In this age of anti-vaxxer disinformation, Trump’s Big Lie, and QAnon conspiracies, it is still surprising that a recent Fairleigh Dickinson University poll found that nearly 4 in 10 Americans actually believe there is a War on Christmas. "Trump made this his centerpiece claim in the 2020 campaign, and in 2018, he declared victory on the war on Christmas," said Dan Cassino, executive director of the FDU Poll. "This is the highest we've ever seen it. The big shift is due in part by Trump supporters."
Last week, a mentally disturbed man set fire to the Fox News Christmas tree. The perpetrator was immediately caught, and the fire was put out. The fire led to Fox News’ Tucker Carlson declaring that “Torching Christmas trees,” Tucker Carlson said, “is an attack on Christianity.”
As New York magazine’s Jonathan Chait wrote: “Having deemed the attack a ‘hate crime,’ [Carlson] proceeded to reveal a shocking fact: The Biden Justice Department has no statistics to tabulate the number of Christmas-tree burnings that occur in the United States. ‘The DOJ can tell you precisely how many Qurans were burned in the United States last year, but they don’t keep track of Christmas trees,’ he complained. ‘Why is that? Well, because they could care less.’”
Think the War on Christmas ended when Bill O’Reilly, the disgraced former Fox News Channel host, declared victory in 2016? Think it ended when former President Donald Trump told Americans that it was now safe again to say Merry Christmas? Think again!
As Chait reported, “The lawyer and self-styled intellectual Hugh Hewitt earnestly told Trump in an interview this week that he had been ‘the best president for Christmas.
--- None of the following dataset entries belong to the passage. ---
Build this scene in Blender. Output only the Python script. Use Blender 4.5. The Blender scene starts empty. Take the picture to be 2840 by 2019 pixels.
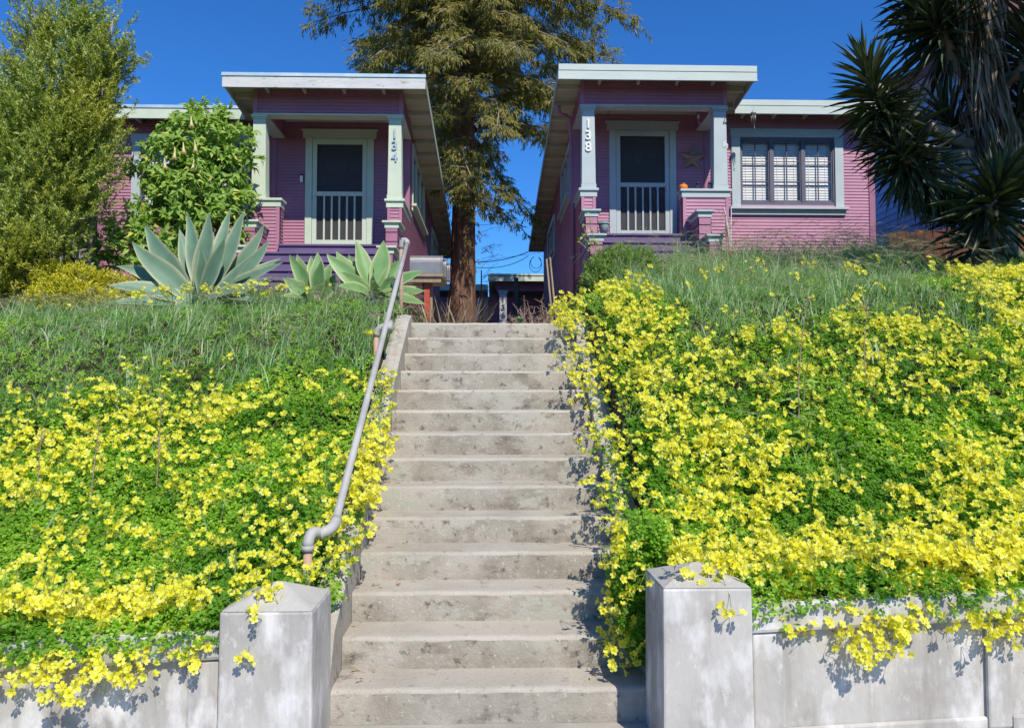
import bpy, math, random
import numpy as np
from mathutils import Vector, Matrix

# ---------------------------------------------------------------- camera, sky, sun, exposure
S = bpy.context.scene
C = S.collection
E = 1.69                                   # eye height above the landing
YAW, PITCH, F = math.radians(1.53), math.radians(2.48), 2100.0
cam_d = bpy.data.cameras.new('camera'); cam = bpy.data.objects.new('camera', cam_d); C.objects.link(cam)
cam.location = (0, 0, E); cam.rotation_euler = (math.pi/2 + PITCH, 0, -YAW)
cam_d.sensor_width = 36; cam_d.lens = 36*F/2840; cam_d.clip_end = 3000; cam_d.clip_start = .05
S.camera = cam

SUN_AZ, SUN_EL = math.radians(21.6), math.radians(47)     # azimuth: to the right of straight behind the camera
SUN = Vector((math.sin(SUN_AZ)*math.cos(SUN_EL), -math.cos(SUN_AZ)*math.cos(SUN_EL), math.sin(SUN_EL)))
w = bpy.data.worlds.new('World'); S.world = w; w.use_nodes = True
nt = w.node_tree; nt.nodes.clear()
sky = nt.nodes.new('ShaderNodeTexSky'); sky.sky_type = 'NISHITA'; sky.sun_disc = False
sky.sun_elevation = SUN_EL; sky.sun_rotation = math.pi - SUN_AZ
sky.altitude = 900; sky.air_density = 1.0; sky.dust_density = 0.1; sky.ozone_density = 4.0
hs = nt.nodes.new('ShaderNodeHueSaturation'); hs.inputs['Saturation'].default_value = 1.2
cm = nt.nodes.new('ShaderNodeMix'); cm.data_type = 'RGBA'; cm.blend_type = 'MULTIPLY'; cm.inputs[0].default_value = 1; cm.inputs[7].default_value = (.36, .62, .86, 1)
bg = nt.nodes.new('ShaderNodeBackground'); bg.inputs[1].default_value = 0.15
wo = nt.nodes.new('ShaderNodeOutputWorld')
nt.links.new(sky.outputs[0], hs.inputs['Color']); nt.links.new(hs.outputs[0], cm.inputs[6]); nt.links.new(cm.outputs[2], bg.inputs[0]); nt.links.new(bg.outputs[0], wo.inputs[0])
ld = bpy.data.lights.new('sun', 'SUN'); ld.energy = 4.1; ld.angle = math.radians(.53); ld.color = (1, .94, .83)
lo = bpy.data.objects.new('sun', ld); C.objects.link(lo); lo.rotation_euler = SUN.to_track_quat('Z', 'Y').to_euler(); lo.location = (6, -10, 14)
S.view_settings.view_transform = 'Standard'; S.view_settings.look = 'None'; S.view_settings.exposure = 0.42; S.view_settings.gamma = 1
S.cycles.use_denoising = True; S.cycles.max_bounces = 8; S.cycles.diffuse_bounces = 5; S.cycles.transparent_max_bounces = 8
S.cycles.transmission_bounces = 4; S.cycles.glossy_bounces = 2; S.cycles.caustics_reflective = False; S.cycles.caustics_refractive = False

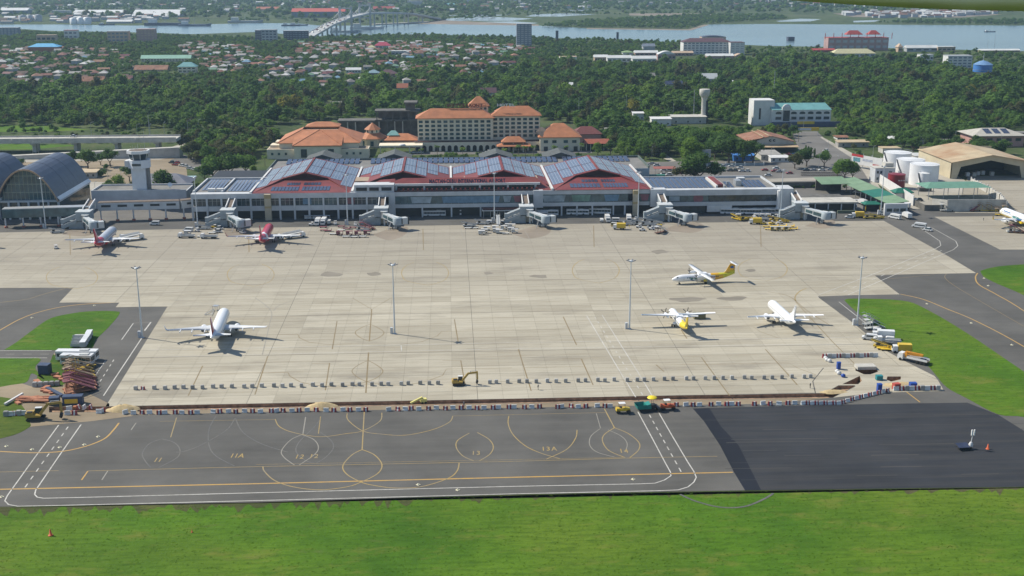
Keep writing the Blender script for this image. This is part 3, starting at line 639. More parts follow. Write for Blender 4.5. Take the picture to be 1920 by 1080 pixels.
# red folded roofs
EZ, RZ, YF, YG, YB = 13.6, 20.0, .3, 26.0, 74.0
def fold(xl, xr, xr_ridge, front=True, skip=(), name=''):
    c = xr_ridge; hl = c-xl; hr = xr-c; gl = hl*.47; gr_ = hr*.47
    zl = RZ-(RZ-EZ)*.47
    roof = MB()
    A, B = (c, YG-1.6, RZ), (c, YB, RZ)
    gL, gR = (c-gl, YG-1.6, zl), (c+gr_, YG-1.6, zl)
    for (g, e, sg) in ((gL, xl, -1), (gR, xr, 1)):
        yf = YF if front else 15
        P = [A, g, (e, yf, EZ), (e, YB, EZ), B]
        vs = P+[(p[0], p[1], p[2]-.5) for p in P]
        f = [(0, 4, 3, 2, 1), (5, 6, 7, 8, 9), (0, 1, 6, 5), (1, 2, 7, 6), (2, 3, 8, 7), (3, 4, 9, 8)]
        roof.add(vs, f if sg > 0 else [t[::-1] for t in f])
    o = tp(roof, 'red_roof', REDROOF)
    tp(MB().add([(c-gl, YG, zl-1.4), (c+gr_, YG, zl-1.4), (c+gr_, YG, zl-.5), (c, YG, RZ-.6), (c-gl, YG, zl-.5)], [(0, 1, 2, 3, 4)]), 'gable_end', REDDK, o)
    tp(MB().beam((c, YG-1.7, RZ+.05), (c, YB, RZ+.05), .9, .35), 'ridge_cap', REDROOF, o)
    if front:
        tp(MB().add([(xl+.3, YF-.3, EZ+.02), (xr-.3, YF-.3, EZ+.02), (c+gr_+.2, YG, zl-.9), (c-gl-.2, YG, zl-.9)], [(0, 1, 2, 3)]), 'front_roof_slope', REDROOF, o)
    # arrays, two rows of four on each slope
    for sg, h, key in ((-1, hl, 'L'), (1, hr, 'R')):
        for k in range(4):
            u0 = h*(.035+.24*k); u1 = h*(.035+.24*(k+1))-.5
            hip = YG if u0 < h*.47 else YG-(u0-h*.47)/(h*.53)*(YG-(YF if front else 15))
            rows = [(hip+1.2, 48.2), (49.2, 71.5)]
            for rI, (y0, y1) in enumerate(rows):
                if (key, k, rI) in skip: continue
                if (key, k, rI, 's') in skip: y0 = y1-10
                z0 = RZ-(RZ-EZ)*u0/h+.16; z1 = RZ-(RZ-EZ)*u1/h+.16
                a, b = (c+sg*u0, z0), (c+sg*u1, z1)
                q = [(a[0], y0, a[1]), (b[0], y0, b[1]), (b[0], y1, b[1]), (a[0], y1, a[1])]
                if sg < 0: q = [q[1], q[0], q[3], q[2]]
                tp(MB().slab(*q, .1), 'solar_panel', SOLAR, o)
    return o
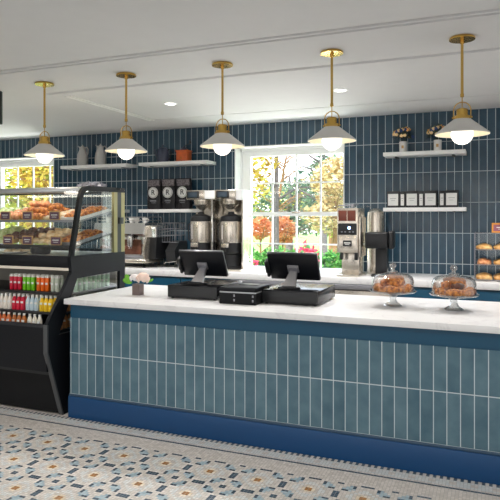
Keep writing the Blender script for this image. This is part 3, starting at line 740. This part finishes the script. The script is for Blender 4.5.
# band + deck
MB().box(CX0+.03, CX1-.03, 3.84, 3.88, 1.15, 1.245, bev=.004).build('front_band', m_blackp, dc)
MB().box(CX0+.03, CX1-.03, 3.88, 4.56, 1.20, 1.243).build('deck', m_alu, dc)
MB().box(CX0+.03, CX1-.03, 3.87, 3.96, 1.125, 1.15).build('light_strip', emis('strip_light', (1, .9, .75, 1), .1), dc)
MB().box(CX0+.03, CX1-.03, 4.50, 4.56, .66, 1.2).build('back_wall', m_pale if False else mat('liner', lin(150, 145, 135), .5), dc)
for yy, z in ((3.90, .94), (3.77, .795)):
    MB().box(CX0+.03, CX1-.035, yy, 4.50, z-.02, z-.002, bev=.003).build('cooler_shelf', m_black, dc)
# top glass frame (curved)
def bar(path, wdt, xa, xb):
    L = []; Rr = []
    for i, p in enumerate(path):
        a = Vector(path[max(i-1, 0)]); b = Vector(path[min(i+1, len(path)-1)]); d = (b-a).normalized(); n = Vector((d.y, -d.x))
        L.append(tuple(Vector(p))); Rr.append(tuple(Vector(p)+n*wdt))
    return MB().prism(L+Rr[::-1], 'X', xa, xb)
path = [(3.845, 1.245), (3.875, 1.38), (3.93, 1.62), (3.955, 1.72), (3.975, 1.775), (4.01, 1.808), (4.06, 1.822), (4.42, 1.828), (4.60, 1.828)]
for xa in (CX1-.03, CX0): bar(path, .042, xa, xa+.03).build('glass_frame', m_blackp2, dc)
# curved front glass
g = []; b = MB()
for xx in (CX0+.03, CX1-.03): g.append([b.bm.verts.new((xx, y+.006, z)) for y, z in path])
for i in range(len(path)-3): b.bm.faces.new((g[0][i], g[1][i], g[1][i+1], g[0][i+1]))
b.build('front_glass', m_cglass, dc)
MB().prism([(p[0]+.02, p[1]-.01 if i else p[1]) for i, p in enumerate(path)]+[(4.58, 1.245)], 'X', CX1-.018, CX1-.013).build('side_glass', m_cglass, dc)
MB().box(CX0+.03, CX1-.03, 3.985, 4.03, 1.765, 1.812, bev=.012, seg=3).build('top_rail', m_alu, dc)
MB().box(CX0+.03, CX1-.03, 4.03, 4.58, 1.80, 1.806).build('top_glass', m_cglass, dc)
MB().box(CX0+.03, CX1-.03, 4.045, 4.10, 1.775, 1.79).build('lamp_tube', emis('case_lamp', (1, .93, .82, 1), 4), dc)
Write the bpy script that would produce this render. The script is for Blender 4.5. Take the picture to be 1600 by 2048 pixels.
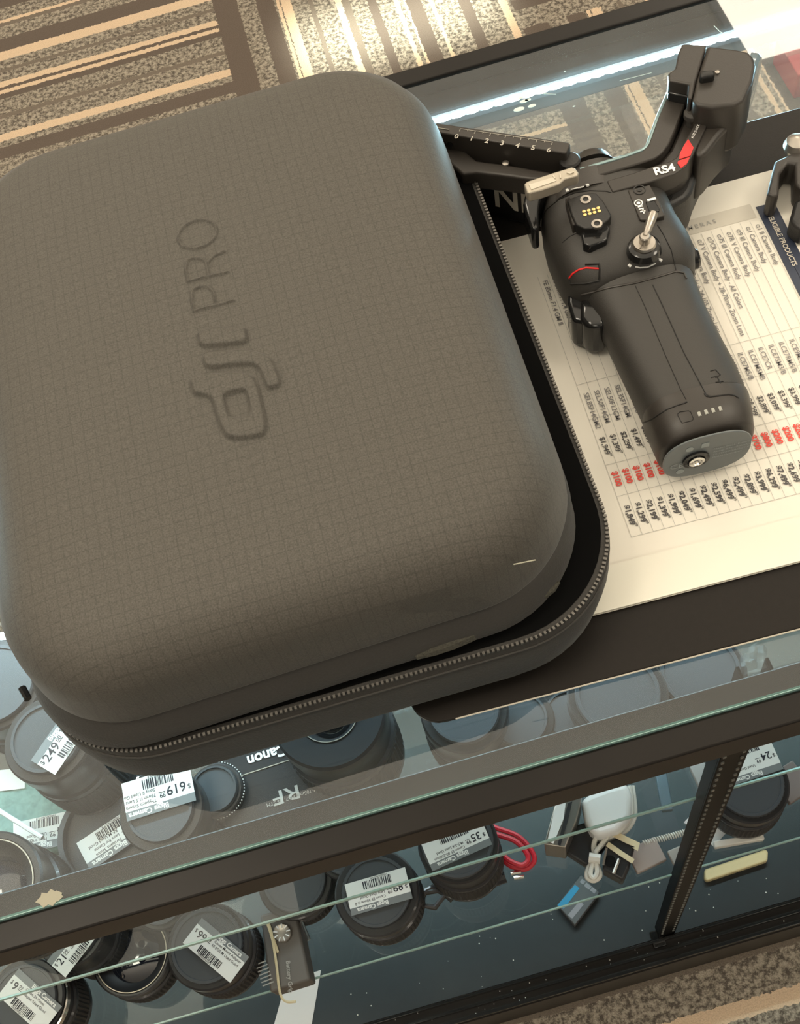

He saved Christmas,’ prompting Trump to repeat his boast that he had indeed preserved the holiday from extinction (‘You know, when I was running, 2016, Christmas was, like, you couldn’t say the word,’ he said. ‘I said the word. And I said we’re going to bring back Christmas, and we’re going to be saying ‘Christmas’”).
In addition to Christmas tree fire-lighters, folks at the Fox News Channel have found other villains in their annual re-play of the “War on Christmas”: President Joe Biden’s sloppy handling of the supply chain; and Dr. Anthony Fauci, whose warning about Christmas gatherings has brought down the network’s hammer.
“Now that we’ve left Afghanistan, the War on Christmas is the longest-running war in American history,” The Bulwark’s Jim Swift recently wrote. “Though a war, technically, needs two sides,” he added, “and this one is really only being fought by social conservatives searching for an enemy.” While I thoroughly enjoy Swift’s lede, it’s not quite accurate, in that an actual war on Christmas – not the myth we’ve been dealing with for almost two decades -- began with the arrival of the Puritans in the 17th century.
As The Daily Mississippian’s Hal Fox recently explained: The modern “war on Christmas is the idea that atheist liberals, Muslims, the political and financial elite and (depending on whom you ask) the devil himself are all conspiring to make the United States a nation of anti-Christians by tearing down references to Christ in government buildings and coffee cups alike.”
The war on Christmas, however, goes back centuries, although its most fervid battles have occurred over the past fifteen to twenty years.
[For a brief history of the War on Christmas, from the Puritans to Henry Ford, from the John Birch Society to Jerry Falwell, from Fox News to the American Family Association, from Bill O’Reilly to Donald Trump, see “A Brief History of the War on Christmas” @ https://www.dailykos.com/stories/2021/12/7/2068014/-A-Brief-History-of-the-War-on-Christmas.]
“The war on Christmas is a central example of how divided our culture has become,” Fairleigh Dickinson University Cassino said. “Republicans and Democrats are living in two different worlds, seeing different threats, so it’s no surprise they have trouble agreeing on just about anything.”